At Yard Engineering we also service all Autoprop, Variprop and Varifold propellers sold by us. Our staff are specially trained and certified by the manufacturers.We only use genuine spares to service your prop.
We carry an extensive range of spares and anodes for immediate delivery to our customers.
All Autoprops serviced will incurr the following costs:
- Costs of Spares & consumables
- Labour Costs at costs of AS$75.00/hour
- Costs of return freight
- Costs of packaging AS$15.00/propeller
Estimated labour hours for rebuiilding of your Autoprops-- includes disassembly, cleaning and re-assembly:
- H5 Autorops---4 hours
- H6 Autoprops--5 hours
- H9 Autoprops--8 hours
Costs of consumables, includes cleaning material and greasing after final assembly - AS$26.00/Autoprop.
As an added service we also recommend to have your Autoprop/Varifold coated with Velux Antifouling Paint. Following surface preparation we apply one coat of primer followed by 2 coats of Top coat. Each coats of paint is appiled at 8 hour intervals. This multi-layer coating system is found to be effective in preventing marine growth on submerged items like marine propellers.
By keeping your propeller surface clean helps maintains it's propulsion efficiency and thus better speed.
Please allow AS$ 120-$200 per propeller to cover the costs of Antifouling.
All prices are subject to GST.
SOME IMPORTANT POINTS ABOUT AUTOPROP SERVICING.
Here are some observations based on my experience of repairing Autoprops over the last 10 years. I have serviced almost 100 Autoprops in this period.
A. Routine Service: Each Blade is attached to it's own Blade Post and rotates freely with the support of the bearings, which are filled with grease. Each chamber is sealed with the help of a Seal fitted to the blade and held pressed to the Hub, thus preventing water to get into the hub. However as the blade rotates at fast speed during operation the grease will gradually get thinner and increase in volume thus forcing out some grease through the seal surface.
This phenomenon can take place in the 3 blades slightly differently. Hence very often we find that while one hub portion ( say Blade No. 1) is full of grease, in Blade nos. 2 and 3 the amount of grease is relatively lower. Hence it is important to do the following at every opportunity i.e at every slipping of the yacht.
- Clean your Autoprop with high pressure water, while wet and if necessary rub it throughly with cloth until the surface is perfectly clean of any marine growth.
- Check that all blades rotates freely at ease
- Re-grease all blades, by removing both grease screws for each blade. Pump grease at the centre of Cap, and grease until old grease and water if any comes out of the hole in the blade. At this point it is recommended to change the grease screws with the new ones -- always keep some spare screws on board.
- Check the condition of your Autoprop anode, if it is half the original size, it is the time to replace it with a new one. Otherwise just clean your Zinc Anode with a wire brush -- a rough anode surface is desirable and effective. Never paint your propeller anode. The anode could be easily removed or covered with a musking tape while your hull or the propeller is painted with anti-fouling.

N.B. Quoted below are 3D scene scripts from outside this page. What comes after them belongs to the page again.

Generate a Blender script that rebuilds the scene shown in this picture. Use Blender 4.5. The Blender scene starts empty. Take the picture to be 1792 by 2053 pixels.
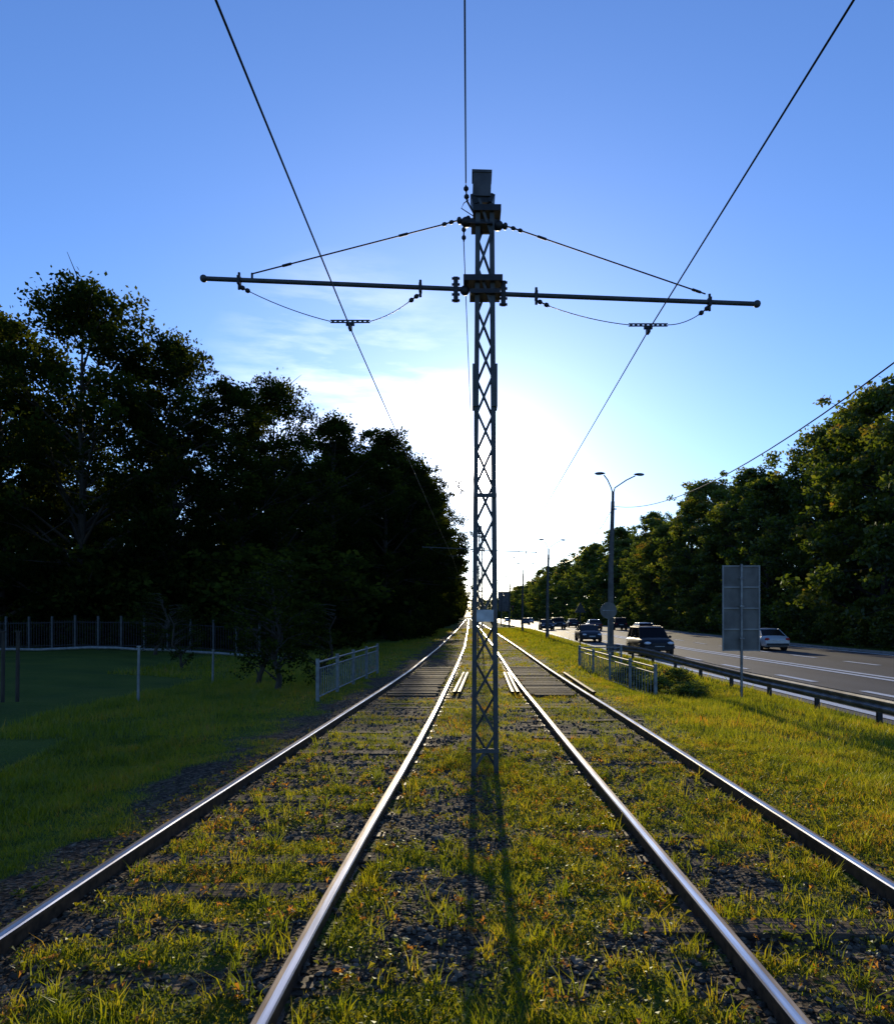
import bpy, math, numpy as np
from mathutils import Vector
rng = np.random.default_rng(11)
scene = bpy.context.scene
EYE = 1.75

# ------------------------------------------------------------------ helpers
def sstep(a, b, x):
    t = np.clip((np.asarray(x, float) - a) / (b - a), 0, 1)
    return t * t * (3 - 2 * t)

_h = np.random.default_rng(3).random((256, 256))
def vnoise(x, y, s=1.0, o=0):
    x = np.asarray(x, float) / s + 37.3 + o * 17.7
    y = np.asarray(y, float) / s + 91.1 + o * 5.3
    xi = np.floor(x).astype(int); yi = np.floor(y).astype(int)
    fx = x - xi; fy = y - yi
    fx = fx * fx * (3 - 2 * fx); fy = fy * fy * (3 - 2 * fy)
    a = _h[xi % 256, yi % 256]; b = _h[(xi + 1) % 256, yi % 256]
    c = _h[xi % 256, (yi + 1) % 256]; d = _h[(xi + 1) % 256, (yi + 1) % 256]
    return (a * (1 - fx) + b * fx) * (1 - fy) + (c * (1 - fx) + d * fx) * fy
def fbm(x, y, s=1.0, o=0):
    return (vnoise(x, y, s, o) * .5 + vnoise(x, y, s * .47, o + 1) * .3 + vnoise(x, y, s * .21, o + 2) * .2)

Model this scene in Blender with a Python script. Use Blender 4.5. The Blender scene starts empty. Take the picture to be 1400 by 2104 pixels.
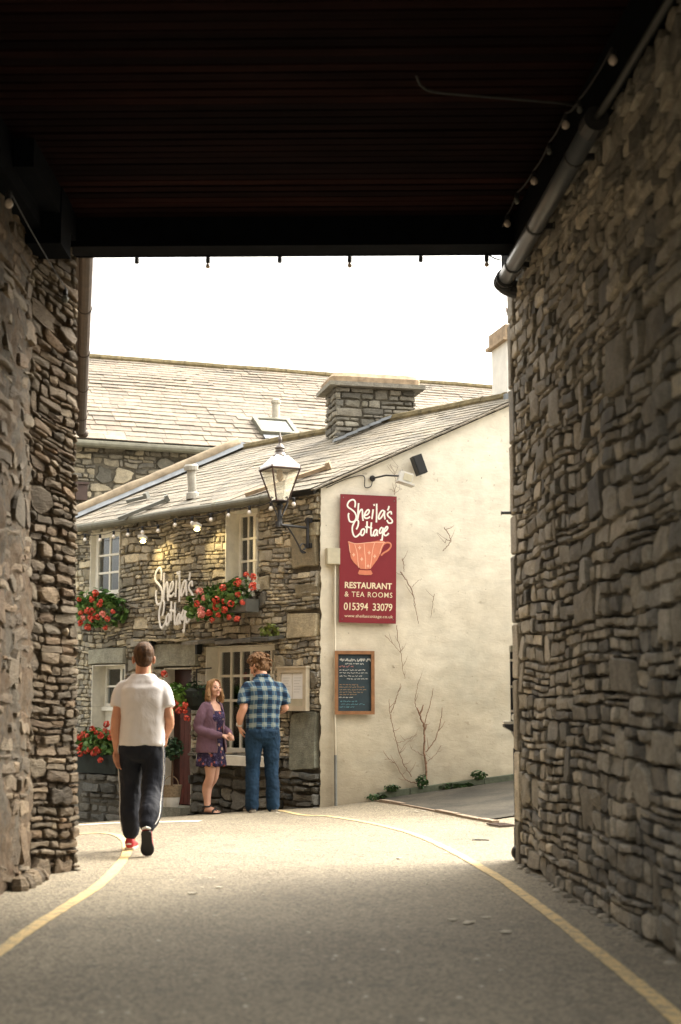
import bpy, math, random
from mathutils import Vector, Matrix, noise
V = Vector
R = math.radians
sc = bpy.context.scene
COL = sc.collection

# ------------------------------------------------------------------ camera
FPX = 50 / 36 * 2104
CAM_H = 1.25
PITCH = math.atan(388 / FPX)
cd = bpy.data.cameras.new("camera")
cam = bpy.data.objects.new("camera", cd)
COL.objects.link(cam)
cam.location = (0, 0, CAM_H)
cam.rotation_euler = (math.pi / 2 + PITCH, 0, 0)
cd.sensor_fit = 'VERTICAL'
cd.sensor_height = 36
cd.sensor_width = 24
cd.lens = 50
cd.clip_end = 500
cd.dof.use_dof = True
cd.dof.focus_distance = 17.3
cd.dof.aperture_fstop = 1.9
sc.camera = cam

CF = V((0, math.cos(PITCH), math.sin(PITCH)))
CU = V((0, -math.sin(PITCH), math.cos(PITCH)))
CO = V((0, 0, CAM_H))


def ray(px, py):
    return CF + V((1, 0, 0)) * ((px - 700) / FPX) - CU * ((py - 1052) / FPX)


P0 = V((-0.255, 17.8, 0.0))            # cottage corner on the road
FD = V((-0.702, 0.712, 0)).normalized()  # along the front wall, away
GD = V((0.974, 0.23, 0)).normalized()    # along the gable wall, right


def sp(x, k):
    x = x / k
    return k * (x if x > 30 else math.log1p(math.exp(x)))


def gz(x, y):
    """height of the road and lane: falls away to the left of the cottage, climbs to the right"""
    t = (V((x, y, 0)) - P0).dot(FD)
    t = min(t, 14.0)
    z = -0.1 * sp(t + 0.3, 0.5)
    d = (x + 0.24) * 0.873 + (y - 17.8) * 0.487
    d = min(d, 9.0)
    z += 0.112 * sp(d - 0.12, 0.12) if y > 8 else 0.0
    return z


def on_ground(px, py):
    d = ray(px, py)
    a, b = 2.0, 60.0
    lo = None
    s = a
    while s < b:
        p = CO + d * s
        if p.z < gz(p.x, p.y):
            lo = s - 0.1
            break
        s += 0.1
    a, b = lo, s
    for _ in range(30):
        m = (a + b) / 2
        p = CO + d * m
        if p.z < gz(p.x, p.y):
            b = m
        else:
            a = m
    return CO + d * a


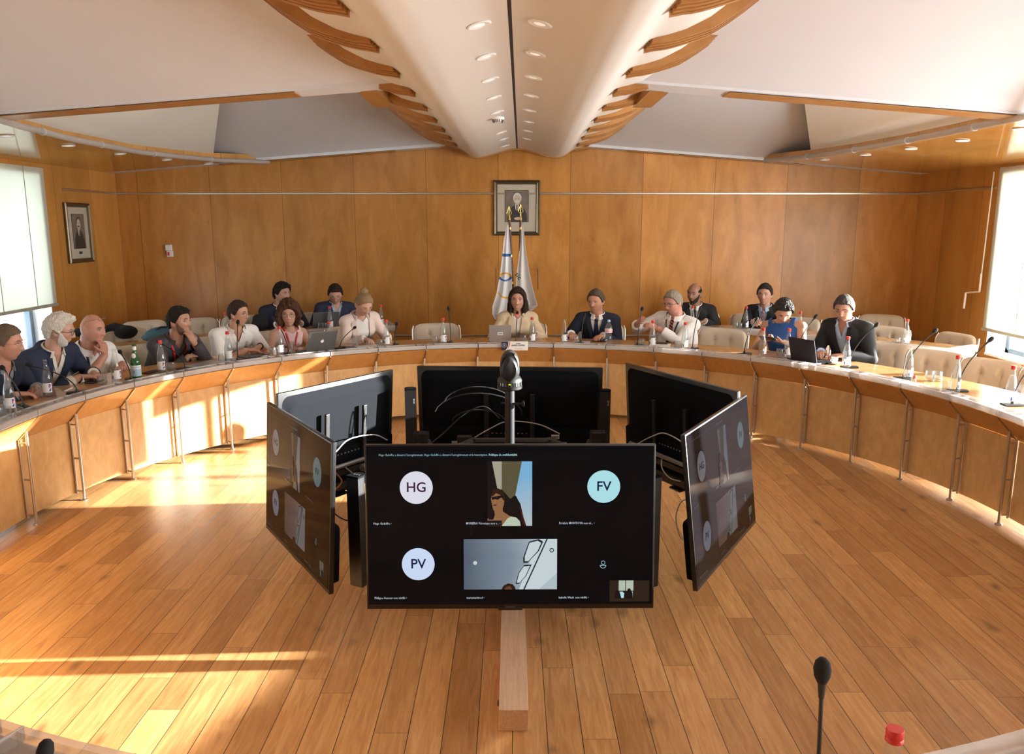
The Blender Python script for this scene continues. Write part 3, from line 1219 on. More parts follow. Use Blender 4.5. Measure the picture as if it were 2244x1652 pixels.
def gradient_mat(name, stops, s, axis='Z', lo=0.0, hi=1.0, rough=0.12):
    m, nt, b = _nt(name)
    tc = N(nt, 'ShaderNodeTexCoord')
    sp = N(nt, 'ShaderNodeSeparateXYZ')
    nt.links.new(tc.outputs['Generated'], sp.inputs[0])
    nz = N(nt, 'ShaderNodeTexNoise')
    nz.inputs['Scale'].default_value = 2.5
    nt.links.new(tc.outputs['Generated'], nz.inputs['Vector'])
    ad = N(nt, 'ShaderNodeMath', operation='MULTIPLY_ADD')
    ad.inputs[1].default_value = 0.25
    nt.links.new(nz.outputs['Fac'], ad.inputs[0])
    nt.links.new(sp.outputs[axis], ad.inputs[2])
    r = ramp(nt, stops)
    nt.links.new(ad.outputs[0], r.inputs[0])
    b.inputs['Base Color'].default_value = (0.004, 0.004, 0.005, 1)
    b.inputs['Roughness'].default_value = rough
    nt.links.new(r.outputs[0], b.inputs['Emission Color'])
    b.inputs['Emission Strength'].default_value = s
    return m


def screen_mats(k):
    return dict(
        base=emat('screen_black', (0.10, 0.12, 0.18), 0.012 * k, 0.05),
        hg=emat('disc_lilac', (0.80, 0.80, 0.90), 0.80 * k),
        fv=emat('disc_aqua', (0.44, 0.80, 0.86), 0.82 * k),
        pv=emat('disc_blue', (0.62, 0.74, 0.96), 0.85 * k),
        ink=emat('disc_letters', (0.10, 0.03, 0.10), 0.35 * k),
        ink2=emat('disc_letters_navy', (0.02, 0.03, 0.16), 0.35 * k),
        txt=emat('caption_white', (0.80, 0.90, 1.0), 0.62 * k),
        txt2=emat('caption_aqua', (0.50, 0.80, 0.86), 0.60 * k),
        skin=emat('video_skin', (0.36, 0.17, 0.075), 0.70 * k),
        skin2=emat('video_skin_shade', (0.16, 0.07, 0.035), 0.70 * k),
        hair=emat('video_hair', (0.035, 0.016, 0.008), 0.7 * k),
        shirt=emat('video_shirt', (0.62, 0.72, 0.55), 0.70 * k),
        olive=emat('video_olive', (0.13, 0.11, 0.055), 0.7 * k),
        pale=emat('video_pale_strip', (0.46, 0.45, 0.34), 0.7 * k),
        dark=emat('video_dark', (0.012, 0.008, 0.008), 0.7 * k),
        maroon=emat('video_maroon', (0.09, 0.012, 0.014), 0.7 * k),
        sky=gradient_mat('video_sky', [(0.1, (0.55, 0.62, 0.62)), (0.9, (0.20, 0.50, 0.78))], 0.75 * k),
        room=gradient_mat('video_cabin', [(0.15, (0.10, 0.14, 0.19)), (1.0, (0.50, 0.60, 0.66)), (0.6, (0.22, 0.29, 0.36))], 0.75 * k, 'X'),
        line=emat('video_line', (0.02, 0.03, 0.035), 0.7 * k),
        bright=emat('video_light', (0.66, 0.76, 0.80), 0.75 * k),
        selfroom=emat('video_room', (0.03, 0.018, 0.01), 0.8 * k),
        window=emat('video_window', (0.50, 0.58, 0.46), 0.8 * k),
        windowlow=emat('video_window_low', (0.45, 0.70, 0.80), 0.9 * k),
    )


TV_CAP = [("Hugo Gadoffre \u2022", 0.021, 0.483), ("MOREIRA V\u00e9ronique non v... \u2022", 0.345, 0.483), ("Fr\u00e9d\u00e9ric MONTOYA non v\u00e9... \u2022", 0.670, 0.483),
          ("Philippe Ausseur non v\u00e9rifi\u00e9 \u2022", 0.021, 0.957), ("mariemartinod \u2022", 0.345, 0.957), ("Isabelle Wack  non v\u00e9rifi\u00e9 \u2022", 0.670, 0.957)]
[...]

B. Major Service: Each Autoprop should be internally serviced at every 1000 ~ 1500 hours of engine operation unless some abmormallities are noticed earlier. At each internal servicng we recommend to change internal moving parts including the seals. Some times the seals might appear o.k but very often they will become hard and non-flexible which can let water into the Hub and thus making the grease thinner accelerating the loss of grease. Hence in every major service we choose to change all the three seals from the blades without exceptions.
In some cases we have found that the Ball bearing halfs get stuck in the blades or in the hub. This is a very tricky situation and often needs time to clear all the grease. We use high powered magnet in addition to high pressure air. Some time it helps if you can put the hub and the blades immersed in de-greasing thinners over night, time permitting. Often you would find that the bearings are a bit pitted due to corrosion or high loading, hence it is necessary to remove all bearings.
Once the bearings are out, the hub and the blades needs to be cleaned internally with a screw driver and or scrapper of all rusts and dirts from the Hub, decreased throughly and then sprayed with high pressure air to remove any liquid or dusty particle. Be generous in cleaning the internal surfaces throughly. Time permitting you can leave the clean Hub and the blades on a piece of cloth to dry up. Otherwise you can clean the Hub and Blades with a cloth fixed around the tip of a screw driver and turning it around the machined grooves in the Hub and in the blades. This is to ensure the internal machined passages are fully cleaned so that the seals and the Bearings can sit on properly in their places.